Martin Luther & The Diet of Worms | Episode 23 | Lineage

Luther had been called to trial and he arrived in Worms
on the 15th of April, 1521 and he caused quite a stir. People were dying to see him, and his place of residence was constantly full of people
who wanted to spend a few moments with this brave man who was willing
to take on the whole church all on his own. Luther’s very appearance was a victory in itself,
for to be condemned and excommunicated and then be given a voice in trial undermined
the authority of the one who excommunicated him. [music] It must be noted that Luther,
at this stage of his life and ministry, still had no intention of breaking away from the church. He commented that nothing could be gained through
schism, and he hoped to reform the church from within. One of the key principles of the Reformation
that Luther accepted and held on to resolutely was that the Bible was the foundation
of all Christian belief and practice. Thus, when accused of error and heresy, he simply asked his accusers to show him
from the Bible where his error was. [music] As he was about to enter the room,
a few people spoke words of encouragement to him, in particular one army general who told him
that he was about to make a more noble stand than he and any of his captains
had made on the battlefield. He told him that if his cause was just,
and he was sure of it, to go forward in the fear of God. [music] At the trial, Luther was asked two things. Firstly, were the books his,
and secondly, whether he would retract his opinions. Luther responded and said that the books were his, but he asked for some time in order to craft his response
as to whether he would retract or not. This convinced the assembly
that he was not acting from impulse, and would later give further weight to his answers. [music] The next day when Luther responded,
he divided his writings into three different sections. In the first section he dealt with faith and works, and even his enemies declared that these
were not only harmless, but also beneficial. In the second class of books he denounced the corruptions of the papacy, and to revoke these would
strengthen the tyranny of Rome. And in the third class of books he denounced
those who defended these very evils. While Luther admitted that perhaps he could have been
a little bit less harsh in his responses, even these he was not willing to retract. At this point Luther had spoken only in German,
and he was now asked to give his response in Latin. Despite being tired, he was able to do this
and it gave further weight to his response, as everyone in the chamber heard
what he said for the second time. The spokesman now pushed him for an answer, asking
him the question, ‘Will you or will you not retract?’ [music] Standing here on this very spot, Luther gave a response
that has become famous over the centuries. ‘Unless I am convinced by scripture and plain reason, I cannot accept the authority of popes and councils,
for they have often contradicted each other. My conscience is captive to the Word of God. I cannot and I will not recant anything, for to go against conscience is neither right nor safe. Here I stand, I cannot do otherwise.
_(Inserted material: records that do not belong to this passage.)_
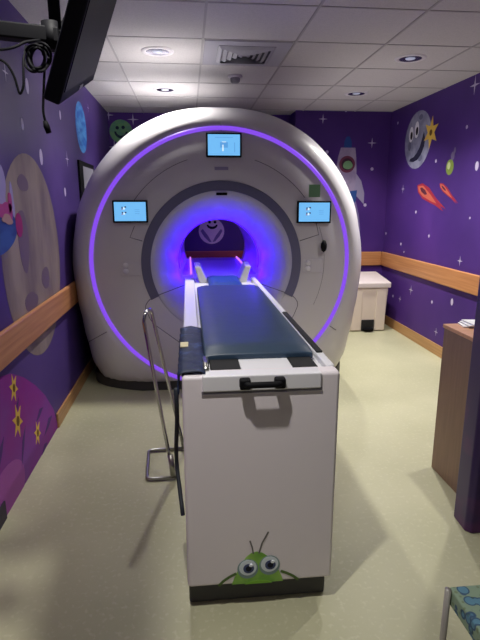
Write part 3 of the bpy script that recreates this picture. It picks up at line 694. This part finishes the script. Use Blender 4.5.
bm = NB(); box(bm, x0+.20, x1-.19, y0-.06, y0+.02, .03, .05); obj('pedal', bm, M_black, t, bevel=.005)

# ------------------------------------------------------------------ desk unit at the right
t = thing('wooden_cabinet', 'brown wooden cabinet standing behind the purple partition end at right', 'cabinet', (1.9, 2.45, 0))
bm = NB(); box(bm, 1.466, 2.10, 2.21, 2.685, .0, .892); obj('body', bm, M_desk, t, bevel=.003)
bm = NB(); box(bm, 1.46, 2.11, 2.205, 2.692, .892, .914); obj('top', bm, M_desktop, t, bevel=.003)
for k in range(3):
    bm = NB(); z = .9165+k*.0085; a = .02*k
    q = [(1.525+a, 2.585-a), (1.79-a, 2.53), (1.80, 2.655-a*.3), (1.545+a*.5, 2.683)]
    hexa(bm, [(x, y, z-.0022) for x, y in q], [(x, y, z+.0055) for x, y in q])
    tag(obj('paper_stack', bm, M_paper), ['lowest', 'middle', 'topmost'][k]+' of the white papers on the brown cabinet', 'paper', 'papers on the cabinet')

# ------------------------------------------------------------------ patterned chair, bottom right
t = thing('padded_chair', 'chair with a blue and green circle-patterned seat and steel frame, bottom right corner', 'chair', (1.0, 1.0, 0))
def fabric():
    M = bpy.data.materials.new('circle_fabric'); M.use_nodes = True; nt = M.node_tree; b = nt.nodes['Principled BSDF']; b.inputs['Roughness'].default_value = .8
    tc = nt.nodes.new('ShaderNodeTexCoord'); v = nt.nodes.new('ShaderNodeTexVoronoi'); v.inputs['Scale'].default_value = 26; v.inputs['Randomness'].default_value = .75
    r = nt.nodes.new('ShaderNodeValToRGB'); r.color_ramp.interpolation = 'LINEAR'; e = r.color_ramp.elements
    e[0].position = 0; e[0].color = rgb(84, 126, 148); e[1].position = 1; e[1].color = rgb(126, 146, 124)
    for p, c in ((.36, rgb(84, 126, 148)), (.40, rgb(48, 74, 104)), (.46, rgb(58, 84, 108)), (.50, rgb(124, 144, 124))): q = e.new(p); q.color = c
    v2 = nt.nodes.new('ShaderNodeTexVoronoi'); v2.inputs['Scale'].default_value = 44; v2.inputs['Randomness'].default_value = 1
    r2 = nt.nodes.new('ShaderNodeValToRGB'); e = r2.color_ramp.elements; e[0].position = .2; e[0].color = rgb(190, 186, 130); e[1].position = .27; e[1].color = (1, 1, 1, 1)
    mx = nt.nodes.new('ShaderNodeMix'); mx.data_type = 'RGBA'; mx.blend_type = 'MULTIPLY'; mx.inputs[0].default_value = .55
    nt.links.new(tc.outputs['Object'], v.inputs['Vector']); nt.links.new(tc.outputs['Object'], v2.inputs['Vector'])
    nt.links.new(v.outputs['Distance'], r.inputs[0]); nt.links.new(v2.outputs['Distance'], r2.inputs[0])
    nt.links.new(r.outputs[0], mx.inputs[6]); nt.links.new(r2.outputs[0], mx.inputs[7]); nt.links.new(mx.outputs[2], b.inputs['Base Color'])
    return M
M_fab = fabric(); sx0, sx1, sy0, sy1 = .765, 1.24, .75, 1.215
bm = NB(); box(bm, sx0-.002, sx1-.006, sy0, sy1+.012, .405, .462); obj('seat', bm, M_fab, t, bevel=.007, seg=3)
bm = NB(); box(bm, sx0+.01, sx1-.01, sy0-.05, sy0-.01, .55, .9); obj('backrest', bm, M_fab, t, bevel=.018, seg=4)
for x in (sx0, sx1):
    for y in (sy0-.03, sy1):
        bm = NB(); tube(bm, [(x-.011, y, 0), (x-.011, y, .462 if y > 1 else .9)], .010, 12); obj('leg', bm, mat('grey_tube', rgb(168, 164, 158), .35, metal=.35), t, True)
bm = NB(); box(bm, sx0+.03, sx1-.03, sy0-.02, sy1-.04, .385, .404); obj('seat_frame', bm, M_plinth, t)

# ------------------------------------------------------------------ green creature sticker on the table pedestal
t = thing('creature_decal', 'green big-eyed creature sticker peeking over the bottom of the table pedestal', 'sticker', (.245, BY0, .12))
class CW(Wall):
    def P(s, u, v, d): return (u, BY0-d, v)
WC = CW('C')
M_gr = mat('creature_skin', rgb(112, 168, 62), .5, noise=(9, rgb(158, 202, 96), .42, .66))
body = [(.138, .115), (.146, .14), (.158, .17), (.176, .207), (.196, .238), (.216, .254), (.238, .259), (.26, .252), (.284, .233), (.308, .2), (.328, .165), (.34, .135), (.345, .115)]
layer('head', WC, [body], M_gr, 0, t)
M_arm = F_('arm_green', 92, 116, 66)
def ribbon(pts, w):
    L = [Vector(p) for p in pts]; a, b = [], []
    for i, p in enumerate(L):
        d = (L[min(i+1, len(L)-1)]-L[max(i-1, 0)]).normalized(); n = Vector((-d.y, d.x)); a.append(tuple(p+n*w)); b.append(tuple(p-n*w))
    return a+b[::-1]
layer('arm', WC, [ribbon([(.085, .113), (.105, .135), (.13, .152), (.156, .165)], .0055)], M_arm, .5, t)
layer('arm', WC, [ribbon([(.335, .162), (.36, .150), (.385, .135), (.408, .115)], .0055)], M_arm, .5, t)
layer('antenna', WC, [ribbon([(.224, .25), (.219, .28), (.210, .310)], .003)], F_('antenna_grey', 112, 108, 108), .5, t)
layer('antenna', WC, [ribbon([(.246, .25), (.258, .295), (.283, .345)], .003)], MATS['print_antenna_grey'], .5, t)
for ex, ez in ((.202, .187), (.289, .197)):
    rg = layer('eye_rim', WC, [ell(ex, ez-.004, .042, .044)], F_('eye_rim', 128, 150, 150), 1, t)
    layer('eyeball', WC, [ell(ex, ez+.002, .035)], F_('eyeball', 216, 226, 234), 2, rg)
    layer('iris', WC, [ell(ex+.003, ez-.001, .0215, .021)], F_('iris', 74, 84, 122), 3, rg)
    layer('pupil', WC, [ell(ex+.003, ez-.001, .012)], F_('pupil2', 24, 26, 44), 4, rg)
    layer('glint', WC, [ell(ex+.012, ez+.014, .008, .006)], F_('glint', 236, 240, 246), 5, rg)
layer('chin', WC, [[(.19, .112), (.215, .123), (.245, .127), (.28, .123), (.30, .112)]], F_('chin', 124, 178, 62), 1, t)
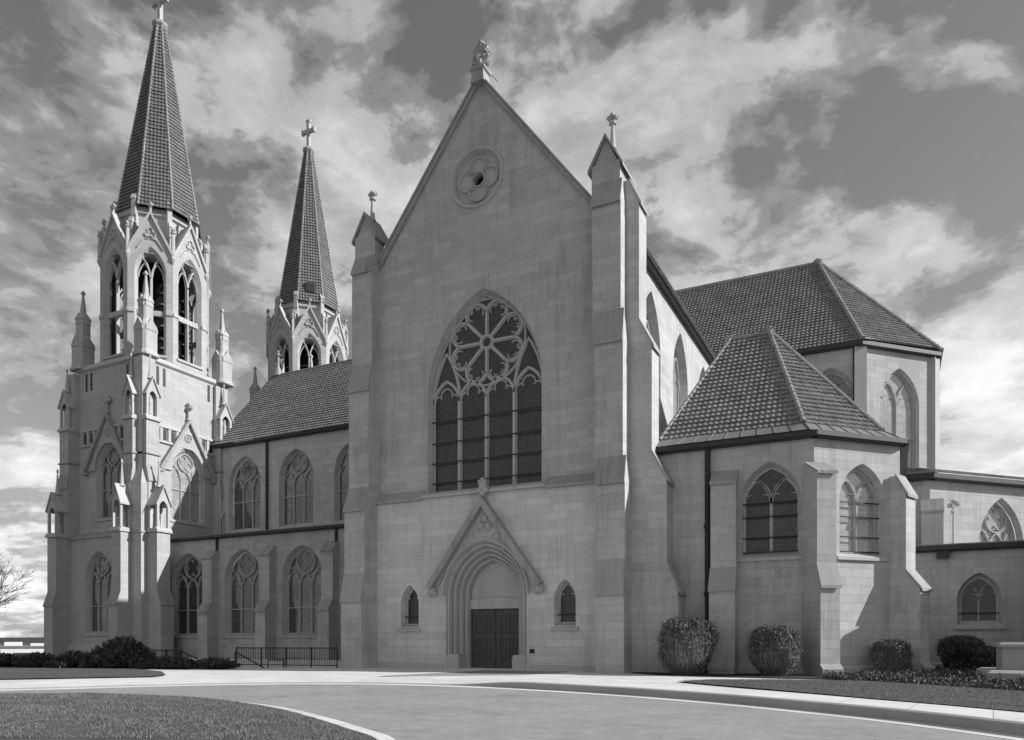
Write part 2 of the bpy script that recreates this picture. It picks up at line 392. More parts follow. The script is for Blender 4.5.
def arch(ac, w, zs, zp, za, n=10):
    hw = w/2; h = za - zp; r = (h*h + hw*hw)/(2*hw); cxl = -hw + r
    pts = [(ac-hw, zs), (ac+hw, zs)]
    a1 = math.atan2(h, -(cxl))            # angle of apex seen from left-arc centre
    for i in range(n+1):
        t = math.pi - (math.pi - a1) * i/n      # left arc angles from pi to a1
        x = cxl + r*math.cos(t); z = r*math.sin(t)
        pts.append((ac - x, zp + z))            # right side, mirrored, rising
    right = pts[2:]
    pts += [(2*ac - x, z) for x, z in right[:-1][::-1]]
    return pts
def arch_curve(ac, w, zp, za, n=10): return arch(ac, w, zp, zp, za, n)[2:][::-1]   # left spring over the apex to right spring
def circ(ac, zc, r, n=24, a0=0., a1=2*math.pi):
    full = abs(a1 - a0 - 2*math.pi) < 1e-6
    return [(ac + r*math.cos(a0+(a1-a0)*i/n), zc + r*math.sin(a0+(a1-a0)*i/n)) for i in range(n if full else n+1)]

cath = empty('cathedral', (-20.4, 37, 0), 'large grey limestone gothic cathedral with two spires, a gabled transept and tiled roofs', 'cathedral')

def window(fr, ac, w, zs, zp, za, lights=3, glass='glass_grey', bars=(), bar_out=.03, splay=.12, depth=.38, sill=True, transom=None, wheel=False, base_d=0., hood=False, n=10):
    inner = arch(ac, w, zs, zp, za, n); outer = arch(ac, w + 2*splay, zs - .12, zp, za + splay*1.25, n)
    D0 = base_d + depth
    fm = MB(); fin = arch(ac, w - .2, zs + .1, zp, za - .13, n); nn = len(inner)
    for d_, a, b in ((D0 + .03, inner, fin),):
        fm.add([fr.P(*p, d_) for p in a] + [fr.P(*p, d_) for p in b], [(i, (i+1) % nn, nn+(i+1) % nn, nn+i) for i in range(nn)])
        fm.add([fr.P(*p, d_) for p in b] + [fr.P(*p, d_+.16) for p in b], [(i, (i+1) % nn, nn+(i+1) % nn, nn+i) for i in range(nn)])
    if hood:
        c1 = arch_curve(ac, w + 2*splay + .12, zp, za + splay*1.25 + .1, n)
        fr.ribbon(fm, [(c1[0][0], zp - .25)] + c1 + [(c1[-1][0], zp - .25)], .13, base_d - .07, base_d + .02)
    wo = fm.build('window', 'trim', cath)
    pm = MB(); pm.add([fr.P(*p, D0 + .14) for p in inner], [tuple(range(nn))]); pm.build('glass_pane', glass, wo)
    tm = MB(); d0, d1 = D0 - .02, D0 + .135
    hw = w/2; h = za - zp; r = (h*h + hw*hw)/(2*hw); bwid = .19 if lights == 2 and w > 2 else max(.10, w*.035)
    if wheel:
        zc = zp + .5*h; Rw = 2.42
        zl = zp - .50; lw = w/4
        for k in (-1, 0, 1): fr.ribbon(tm, [(ac + k*lw, zs), (ac + k*lw, zl + .1)], .27, d0 - .03, d1)
        for k in range(4):
            c = ac + (k - 1.5)*lw; top = zl + (1.12 if k in (1, 2) else 1.35)
            fr.ribbon(tm, arch_curve(c, lw, zl, top, 6), .20, d0, d1)
            for sx in (-1, 1):
                fr.ribbon(tm, circ(c + sx*lw*.26, zl + .16, lw*.22, 8, R(75), R(200)) if sx < 0 else circ(c + sx*lw*.26, zl + .16, lw*.22, 8, R(-20), R(105)), .09, d0 + .05, d1)
            fr.ribbon(tm, circ(c, zl + .55, lw*.22, 8, R(-25), R(205)), .09, d0 + .05, d1)
        for k in (-1, 1):   # tall daggers that lean against the wheel
            fr.ribbon(tm, arch_curve(ac + k*lw*1.5, lw, zl + .1, zl + 2.95, 8), .19, d0, d1)
        fr.ribbon(tm, circ(ac, zc, Rw, 48), .13, d0 + .02, d1, True)
        fr.ribbon(tm, circ(ac, zc, .36, 20), .22, d0, d1, True)
        Rc = 1.72; pr = Rc*math.sin(R(22.5))
        for k in range(8):
            t = R(45*k); fr.ribbon(tm, [(ac + .4*math.cos(t), zc + .4*math.sin(t)), (ac + Rc*math.cos(t)*1.03, zc + Rc*math.sin(t)*1.03)], .22, d0, d1)
            t2 = t + R(22.5); c = (ac + Rc*math.cos(t2)*.985, zc + Rc*math.sin(t2)*.985)
            fr.ribbon(tm, circ(c[0], c[1], pr, 12, t2 - R(97), t2 + R(97)), .20, d0, d1)
            for sgn in (-50, 0, 50):
                aa = t2 + R(sgn)*1.25; q = (c[0] + pr*.42*math.cos(aa), c[1] + pr*.42*math.sin(aa))
                fr.ribbon(tm, circ(q[0], q[1], pr*.40, 8, aa - R(100), aa + R(100)), .085, d0 + .05, d1)
    else:
        rc = {3: .25, 2: .17, 1: 0}[lights] * w
        lw = w/lights
        if lights > 1:
            zc = zp + math.sqrt(max((r - rc - .06)**2 - (r - hw)**2, .01))
            if lights == 3: zl = zc - rc - .05 - lw*.80
            else: zl = zp
            for k in range(1, lights): fr.ribbon(tm, [(ac - hw + k*lw, zs), (ac - hw + k*lw, zl + .05)], bwid, d0, d1)
            for k in range(lights):
                c = ac - hw + (k + .5)*lw
                if lights == 3: top = zl + lw*(.80 if k == 1 else .98)
                else: top = zl + h*.66
                fr.ribbon(tm, arch_curve(c, lw, zl, top, 6), bwid*.85, d0, d1)
                cr = lw*.2
                for sx in (-1, 1):
                    fr.ribbon(tm, circ(c + sx*lw*.26, zl + lw*.12, cr*1.1, 7, R(75), R(200)) if sx < 0 else circ(c + sx*lw*.26, zl + lw*.12, cr*1.1, 7, R(-20), R(105)), .06, d0 + .05, d1)
            if lights == 3: fr.ribbon(tm, circ(ac, zc, rc, 24), bwid*.85, d0, d1, True)
            else:
                for sx in (-1, 1): fr.ribbon(tm, [(ac, zl), (ac + sx*lw*.10, zl + h*.30), (ac + sx*lw*.32, zl + h*.55), (ac + sx*hw*.62, zl + h*.70)], bwid*.8, d0, d1)
            for k in range(4 if lights == 3 else 0):
                t = R(45 + 90*k)
                fr.ribbon(tm, circ(ac + rc*.5*math.cos(t), zc + rc*.5*math.sin(t), rc*.42, 9, t - R(118), t + R(118)), bwid*.5, d0 + .05, d1)
            if lights == 3:
                for k in (-1, 1):
                    fr.ribbon(tm, [(ac + k*lw*.5, zl + lw*.1), (ac + k*lw*.72, zl + lw*.9), (ac + k*hw*.86, zp + h*.36)], bwid*.6, d0 + .03, d1)
        else:
            for sx in (-1, 1): fr.ribbon(tm, circ(ac + sx*w*.26, zp + .12, w*.22, 7, R(75), R(200)) if sx < 0 else circ(ac + sx*w*.26, zp + .12, w*.22, 7, R(-20), R(105)), .08, d0 + .03, d1)
        if transom: fr.box(tm, ac - hw, ac + hw, transom - .04, transom + .04, d0 + .03, d1)
    if lights == 1: fr.ribbon(tm, [(ac - hw + .04, zs)] + arch_curve(ac, w - .08, zp, za - .04, n) + [(ac + hw - .04, zs)], .08, d0 + .02, d1)
    if tm.v: tm.build('tracery', 'trim', wo)
    for z in bars:
        b = MB(); fr.box(b, ac - hw - bar_out, ac + hw + bar_out, z - .028, z + .028, D0 - .10, D0 - .05); b.build('guard_bar', 'lead', wo)
    if sill:
        sm = MB(); fr.side_prism(sm, [(base_d - .12, zs - .34), (base_d + .05, zs - .34), (base_d + depth + .02, zs + .02), (base_d + depth + .02, zs + .04), (base_d - .12, zs - .20)], ac - hw - splay - .16, ac + hw + splay + .16)
        sm.build('sill', 'trim', wo)
    return (outer, inner, depth)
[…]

So God help me. Amen. [music] The assembly stood in amazement,
speechless at what they had just seen and heard. He was again asked if he would retract,
to which he responded, ‘May God be my helper, for I can retract nothing.’ [music] The courage that Luther spoke with at this trial
has inspired many people since then then to stand for God in the face of opposition
and against the odds. In Mark 13 verse 9 the Bible tells us that one day
we may have to stand before kings and rulers. May we be faithful to God, that if we have to stand, we would do so with
boldness and unflinching courage in the face of trial.